How to Choose the Best Computer Mouse

Apple turned the computer mouse into an essential tool with the release of its first Macintosh computer in 1984. This new method of visually navigating a computer proved popular with those who found the complex structures and language of keyboard-based navigation intimidating. Since then, everyone has been in search of the best computer mouse.

Early mice had one or two buttons at most and operated with a rubberized ball that transferred motion to a pair of rollers inside the mouse that translated the ball's movements into a horizontal and vertical position on the monitor. While this type of computer mouse was efficient, the rubber ball sometimes swelled in humid weather and the rollers would clog with desktop debris, making the computer mouse less accurate over time.

Skip the ball for your next computer mouse. An optical mouse uses an LED to track motion, eliminating the problems of dirt buildup. Optical mice work on most surfaces without a mouse pad, but if you have a translucent glass or polished stone desk you'll need to keep the mouse pad.

A computer mouse with laser optics provides greater precision for designers, architects and digital artists. Unless you need a truly precise mouse, say for freehand drawing or modeling, it's better to choose a less-expensive optical mouse.

Computer Mouse Connections
USB is the most common connection option for computer mice. Some manufacturers will include an adaptor that lets the computer mouse connect to an older, five-prong mouse port.

If you hate cables enough to part with a few extra dollars, you can choose a wireless mouse. If you have a newer PC, look for a Bluetooth-enabled mouse that will work right out of the box with no additional hardware.

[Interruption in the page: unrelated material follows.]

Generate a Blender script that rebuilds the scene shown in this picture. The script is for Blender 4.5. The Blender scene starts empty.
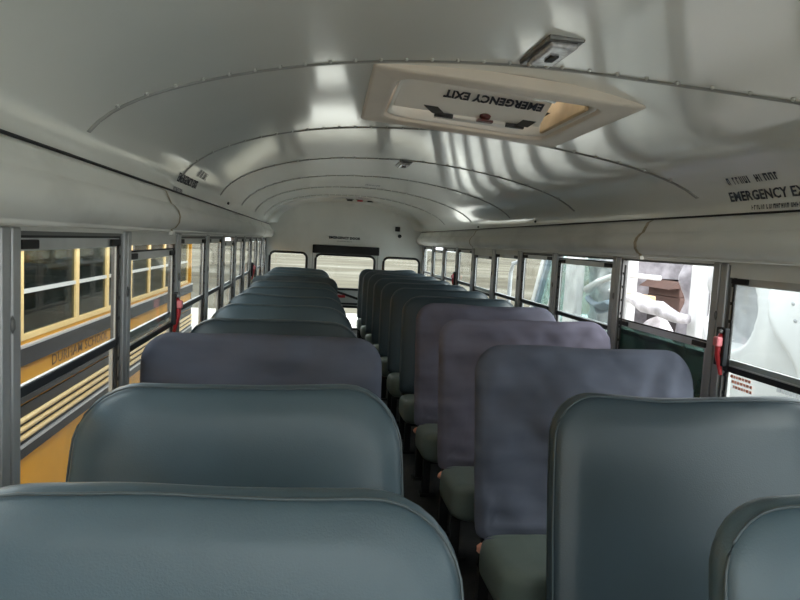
import bpy, bmesh, math, random
from mathutils import Vector, Matrix, noise

scene = bpy.context.scene
col = scene.collection
random.seed(7)

# ------------------------------------------------------------------ materials
def mat(name, color=(.5, .5, .5), rough=.5, metal=0., spec=.5, coat=0., coat_rough=.1,
        vary=0., vary_scale=8., bump=0., bump_scale=200., bump_dist=.004, bump_detail=3, stretch=(1, 1, 1), dirt=None, dirt_scale=3., dirt_amt=.5):
    m = bpy.data.materials.new(name); m.use_nodes = True
    nt = m.node_tree; b = nt.nodes['Principled BSDF']
    b.inputs['Base Color'].default_value = (*color, 1)
    b.inputs['Roughness'].default_value = rough
    b.inputs['Metallic'].default_value = metal
    b.inputs['Specular IOR Level'].default_value = spec
    b.inputs['Coat Weight'].default_value = coat
    b.inputs['Coat Roughness'].default_value = coat_rough
    if coat >= 1: b.inputs['Coat IOR'].default_value = 1.75
    tc = nt.nodes.new('ShaderNodeTexCoord'); mp = nt.nodes.new('ShaderNodeMapping')
    mp.inputs['Scale'].default_value = stretch
    nt.links.new(tc.outputs['Object'], mp.inputs['Vector'])
    last = None
    if vary > 0:
        n = nt.nodes.new('ShaderNodeTexNoise'); n.inputs['Scale'].default_value = vary_scale
        n.inputs['Detail'].default_value = 5
        nt.links.new(mp.outputs[0], n.inputs['Vector'])
        r = nt.nodes.new('ShaderNodeMapRange')
        r.inputs['From Min'].default_value = .3; r.inputs['From Max'].default_value = .7
        r.inputs['To Min'].default_value = 1 - vary; r.inputs['To Max'].default_value = 1 + vary
        nt.links.new(n.outputs['Fac'], r.inputs['Value'])
        mx = nt.nodes.new('ShaderNodeVectorMath'); mx.operation = 'SCALE'
        mx.inputs[0].default_value = color
        nt.links.new(r.outputs[0], mx.inputs['Scale'])
        last = mx.outputs[0]
    if dirt:
        n = nt.nodes.new('ShaderNodeTexNoise'); n.inputs['Scale'].default_value = dirt_scale
        n.inputs['Detail'].default_value = 6
        nt.links.new(mp.outputs[0], n.inputs['Vector'])
        r = nt.nodes.new('ShaderNodeMapRange')
        r.inputs['From Min'].default_value = .48; r.inputs['From Max'].default_value = .68
        r.inputs['To Max'].default_value = dirt_amt
        nt.links.new(n.outputs['Fac'], r.inputs['Value'])
        mx = nt.nodes.new('ShaderNodeMix'); mx.data_type = 'RGBA'
        nt.links.new(r.outputs[0], mx.inputs[0])
        mx.inputs[6].default_value = (*color, 1)
        if last: nt.links.new(last, mx.inputs[6])
        mx.inputs[7].default_value = (*dirt, 1)
        last = mx.outputs[2]
    if last: nt.links.new(last, b.inputs['Base Color'])
    if bump > 0:
        n2 = nt.nodes.new('ShaderNodeTexNoise'); n2.inputs['Scale'].default_value = bump_scale
        n2.inputs['Detail'].default_value = bump_detail
        nt.links.new(mp.outputs[0], n2.inputs['Vector'])
        bp = nt.nodes.new('ShaderNodeBump'); bp.inputs['Strength'].default_value = bump
        bp.inputs['Distance'].default_value = bump_dist
        nt.links.new(n2.outputs['Fac'], bp.inputs['Height'])
        nt.links.new(bp.outputs[0], b.inputs['Normal'])
    return m

def glass(name, tint=(.93, .96, .95), amount=1.0, haze=0., haze_col=(.8, .8, .8)):
    m = bpy.data.materials.new(name); m.use_nodes = True
    nt = m.node_tree; nt.nodes.clear()
    out = nt.nodes.new('ShaderNodeOutputMaterial')
    tr = nt.nodes.new('ShaderNodeBsdfTransparent'); tr.inputs[0].default_value = (*tint, 1)
    gl = nt.nodes.new('ShaderNodeBsdfGlossy'); gl.inputs['Roughness'].default_value = .03
    lw = nt.nodes.new('ShaderNodeLayerWeight'); lw.inputs['Blend'].default_value = .5
    pw = nt.nodes.new('ShaderNodeMath'); pw.operation = 'POWER'; pw.inputs[1].default_value = 4.5
    nt.links.new(lw.outputs['Facing'], pw.inputs[0])
    fr = nt.nodes.new('ShaderNodeMath'); fr.operation = 'MULTIPLY_ADD'; fr.inputs[1].default_value = .55; fr.inputs[2].default_value = .025
    nt.links.new(pw.outputs[0], fr.inputs[0])
    mx = nt.nodes.new('ShaderNodeMixShader')
    nt.links.new(fr.outputs[0], mx.inputs[0]); nt.links.new(tr.outputs[0], mx.inputs[1]); nt.links.new(gl.outputs[0], mx.inputs[2])
    last = mx.outputs[0]
    if haze > 0:
        df = nt.nodes.new('ShaderNodeBsdfDiffuse'); df.inputs[0].default_value = (*haze_col, 1)
        tc = nt.nodes.new('ShaderNodeTexCoord'); n = nt.nodes.new('ShaderNodeTexNoise')
        n.inputs['Scale'].default_value = 9; n.inputs['Detail'].default_value = 6
        nt.links.new(tc.outputs['Object'], n.inputs['Vector'])
        r = nt.nodes.new('ShaderNodeMapRange'); r.inputs['From Min'].default_value = .35; r.inputs['From Max'].default_value = .75
        r.inputs['To Max'].default_value = haze
        nt.links.new(n.outputs['Fac'], r.inputs['Value'])
        m2 = nt.nodes.new('ShaderNodeMixShader')
        nt.links.new(r.outputs[0], m2.inputs[0]); nt.links.new(last, m2.inputs[1]); nt.links.new(df.outputs[0], m2.inputs[2])
        last = m2.outputs[0]
    nt.links.new(last, out.inputs[0])
    return m

def translucent(name, c):
    m = bpy.data.materials.new(name); m.use_nodes = True
    nt = m.node_tree; nt.nodes.clear()
    out = nt.nodes.new('ShaderNodeOutputMaterial'); mx = nt.nodes.new('ShaderNodeMixShader'); mx.inputs[0].default_value = .35
    d = nt.nodes.new('ShaderNodeBsdfDiffuse'); t = nt.nodes.new('ShaderNodeBsdfTranslucent')
    n = nt.nodes.new('ShaderNodeTexNoise'); n.inputs['Scale'].default_value = 6
    r = nt.nodes.new('ShaderNodeValToRGB'); r.color_ramp.elements[0].color = (*[v * .9 for v in c], 1); r.color_ramp.elements[1].color = (*[min(1, v * 1.1) for v in c], 1)
    nt.links.new(n.outputs['Fac'], r.inputs[0])
    for q in (d, t): nt.links.new(r.outputs[0], q.inputs[0])
    nt.links.new(d.outputs[0], mx.inputs[1]); nt.links.new(t.outputs[0], mx.inputs[2]); nt.links.new(mx.outputs[0], out.inputs[0])
    return m

M = dict(
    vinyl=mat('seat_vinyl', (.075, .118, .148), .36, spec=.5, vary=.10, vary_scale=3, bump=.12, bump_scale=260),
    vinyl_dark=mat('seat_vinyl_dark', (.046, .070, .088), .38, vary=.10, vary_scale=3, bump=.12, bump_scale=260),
    vinyl_green=mat('cushion_vinyl', (.15, .185, .165), .42, vary=.10, vary_scale=4, bump=.12, bump_scale=260),
    piping=mat('seat_piping', (.075, .10, .115), .45),
    cover_blue=mat('cover_blue', (.110, .122, .165), .85, spec=.2, vary=.10, vary_scale=4, bump=.9, bump_scale=2.6, bump_dist=.09, bump_detail=.6, stretch=(1.1, 1, 3.0)),
    cover_purple=mat('cover_purple', (.158, .154, .205), .85, spec=.2, vary=.10, vary_scale=4, bump=.9, bump_scale=2.6, bump_dist=.09, bump_detail=.6, stretch=(1.1, 1, 3.0)),
    cover_teal=mat('cover_teal', (.070, .092, .105), .8, spec=.2, vary=.10, vary_scale=4, bump=.9, bump_scale=3.0, bump_dist=.09, bump_detail=.6, stretch=(2.4, 1, 1.2)),
    foam=mat('salmon_foam', (.75, .34, .24), .9),
    steel_black=mat('black_steel', (.012, .012, .013), .45, metal=0),
    tube=mat('grey_tube', (.35, .36, .37), .35, metal=.8),
    ceil=mat('ceiling_paint', (.86, .86, .82), .3, spec=.6, coat=1., coat_rough=.09, vary=.03, vary_scale=2),
    wallp=mat('wall_paint', (.78, .78, .75), .45, vary=.04, vary_scale=2, dirt=(.42, .40, .36), dirt_scale=1.6, dirt_amt=.3),
    duct=mat('duct_plastic', (.74, .74, .71), .42, vary=.04, vary_scale=2, stretch=(1, .4, 1), dirt=(.30, .29, .26), dirt_scale=5, dirt_amt=.35),
    rust=mat('joint_stain', (.40, .34, .24), .7, vary=.3, vary_scale=30),
    pillar=mat('pillar_metal', (.42, .42, .43), .35, metal=.35, vary=.08, vary_scale=5, stretch=(1, 1, .2)),
    alu=mat('sash_aluminium', (.55, .56, .57), .35, metal=.6, vary=.06, vary_scale=10),
    sash_dark=mat('sash_shadow_metal', (.16, .16, .16), .4, metal=.4),  # dark metal of the window frames and clips
    rubber=mat('black_rubber', (.012, .012, .013), .6),
    floor=mat('floor_rubber', (.014, .014, .014), .6, vary=.3, vary_scale=6, bump=.3, bump_scale=60, dirt=(.10, .09, .08), dirt_scale=4, dirt_amt=.4),
    red=mat('red_handle', (.55, .035, .045), .4),
    pink=mat('pink_tag', (.75, .22, .25), .6),
    ink=mat('black_ink', (.018, .02, .032), .6),
    ink_worn=mat('worn_black_ink', (.045, .052, .075), .6, dirt=(.25, .25, .26), dirt_scale=40, dirt_amt=.5),
    ink_brown=mat('faded_brown_ink', (.16, .095, .035), .6, dirt=(.6, .32, .06), dirt_scale=14, dirt_amt=.7),
    ink_soft=mat('worn_ink', (.10, .11, .14), .6),
    ink_red=mat('red_ink', (.80, .30, .20), .6),
    hatch=mat('hatch_plastic', (.78, .70, .62), .4, vary=.05, vary_scale=4),
    hatch_lid=mat('hatch_lid_plastic', (.80, .77, .73), .35, vary=.04, vary_scale=5),
    hatch_tan=mat('hatch_liner', (.55, .40, .24), .6, vary=.2, vary_scale=8),
    red_dark=mat('dark_red_handle', (.07, .008, .008), .4),
    dome_skin=translucent('translucent_dome', (.62, .58, .50)),
    lens=mat('dome_lens', (.50, .50, .54), .15, spec=.8, vary=.25, vary_scale=60),
    bezel=mat('dome_bezel', (.16, .16, .16), .3, metal=.5),
    rivet=mat('rivet_metal', (.55, .55, .53), .3, metal=.3),
    seam=mat('seam_edge', (.30, .30, .29), .4),
    yellow=mat('bus_yellow', (.70, .335, .02), .5, spec=.3, vary=.08, vary_scale=2, dirt=(.42, .22, .03), dirt_scale=3, dirt_amt=.35),
    cream=mat('bus_window_cream', (.85, .62, .28), .45, vary=.06, vary_scale=5),
    rubrail=mat('rub_rail_black', (.020, .022, .026), .5, spec=.25, vary=.2, vary_scale=6),
    rubedge=mat('rub_rail_edge', (.55, .56, .60), .3, metal=.3),
    bus_dark=mat('bus_interior', (.06, .07, .07), .7),
    white=mat('white_paint', (.70, .71, .71), .3, coat=.3, vary=.03, vary_scale=3, dirt=(.55, .54, .52), dirt_scale=4, dirt_amt=.25),
    fibreglass=mat('white_fibreglass', (.66, .67, .68), .3, coat=.3, vary=.03, vary_scale=3),
    fibre_grey=mat('grey_primer', (.42, .43, .45), .5, vary=.15, vary_scale=9),
    plastic_wrap=mat('white_wrap', (.58, .55, .58), .35, vary=.42, vary_scale=9, bump=.6, bump_scale=25),
    torn=mat('torn_panel', (.40, .42, .43), .6, vary=.35, vary_scale=7, dirt=(.75, .77, .78), dirt_scale=6, dirt_amt=.8),
    grey_wrap=mat('grey_plastic', (.34, .32, .345), .35, vary=.45, vary_scale=9, bump=.6, bump_scale=25),
    cardboard=mat('brown_cardboard', (.105, .060, .048), .8, vary=.15, vary_scale=8),
    crate=mat('dark_crate', (.045, .035, .035), .7),
    blue_cloth=mat('blue_grey_cloth', (.22, .28, .33), .85, vary=.2, vary_scale=12),
    wood=mat('tan_timber', (.72, .48, .28), .7, vary=.2, vary_scale=20, stretch=(6, 6, .5)),
    tyre=mat('tyre_rubber', (.02, .02, .02), .8),
    lot=mat('pale_concrete_lot', (.60, .57, .52), .9, spec=.1, vary=.12, vary_scale=.8),  # pale tone chosen to throw light up into the bus
    ground=mat('ground_gravel', (.115, .100, .072), .95, spec=.1, vary=.22, vary_scale=.55, stretch=(.45, 1., 1), dirt=(.235, .22, .18), dirt_scale=.16, dirt_amt=.85, bump=.3, bump_scale=3),
    pane=glass('window_glass'),
    pane_dusty=glass('dusty_glass', (.9, .94, .93), haze=.22),
    pane_green=glass('green_glass', (.30, .40, .37), haze=.5, haze_col=(.20, .31, .28)),
    pane_tint=glass('tinted_glass', (.42, .48, .46), haze=.12, haze_col=(.14, .17, .16)),
    pane_teal=glass('teal_glass', (.80, .90, .88), haze=.45, haze_col=(.62, .72, .71)),
)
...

If your PC lacks Bluetooth capability, you'll need a wireless computer mouse that sends a signal to an infrared or RF dongle that is typically attached to a USB port. RF is a more versatile choice, as infrared mice need a clear line of sight to operate, but an RF computer mouse is subject to interference from remote controls and other RF devices.

Wireless computer mice run on batteries, and laser mice tend to be a bit more efficient than LED optical mice. Disposable batteries can add a lot to the lifetime cost of a wireless computer mouse, so consider getting some rechargeable batteries and a charger or look for a wireless computer mouse that includes a docking station that recharges the mouse while it's not in use.

Buttons and Wheels
The number of buttons and wheels you'll encounter while shopping for a computer mouse can make you want to shriek and jump up on a chair. All of these computer mouse buttons have a specific function, and you may come to depend on some of them.

All mice now have a left and right button or a single top rocker button that calls up different functions when the left or right side is pressed. The left-hand button performs traditional computer mouse functions, such as clicking, dragging and highlighting. Right-hand computer mouse buttons enable specialized functions that are programmed into the software you use. In Microsoft Internet Explorer, for example, clicking the right mouse button anywhere on a Web page gives you Print and Properties options.

The scroll wheel is perhaps the best PC innovation since the computer mouse itself. This wheel is usually mounted at the front center of a computer mouse, between the left and right buttons. Rolling the wheel up and down allows you to scroll from the top to the bottom of Web pages and large documents without moving the computer mouse.

Forward and back buttons are a new computer mouse feature. These buttons let you navigate to and from Web pages in the same manner as the forward and back buttons on a Web browser, but again without moving the computer mouse. If you want these buttons on your computer mouse, pay careful attention to their location. Some are mounted low on the sides of the mouse, which can make them uncomfortable to reach.

Computer Mouse Fit
Futuristic ergonomic designs have changed the shape of the computer mouse, and some will cradle your hand in comfort while you control the action. But before you snap up that sleek-looking mouse, think about the size of your hand. A mouse should feel comfortable in your hand, and you should be able to reach all the buttons without straining or arching your fingers, which can lead to fatigue and carpal tunnel syndrome.

If you're left-handed, look for a computer mouse with programmable buttons or one that offers dual-hand operation. Most of these mice have symmetrical designs, though there are a few ergonomic mice on the market designed specifically for left-handed users.

Mouse Alternatives
Dedicated laptop users who prefer their touchpads can find it challenging to operate a traditional computer mouse. Fortunately, touchpad mice are available, though you'll pay more for the technology. Look for programmable buttons and durable surfaces that resist damage from spills. Higher-end touchpad mice include "virtual" buttons on the touchpad surface that you can program to perform common tasks or open a favorite Web site.

Trackball mice use a plastic ball suspended above the surface of the mouse that directs on-screen movement. Laptop users may find this preferable to a traditional computer mouse, as the mouse itself never moves. Gamers and designers find that trackballs offer precise control, and these mice are recommended for those with arthritis, carpal tunnel syndrome or stiff arms, as they reduce the amount of arm and hand movement needed to operate the mouse.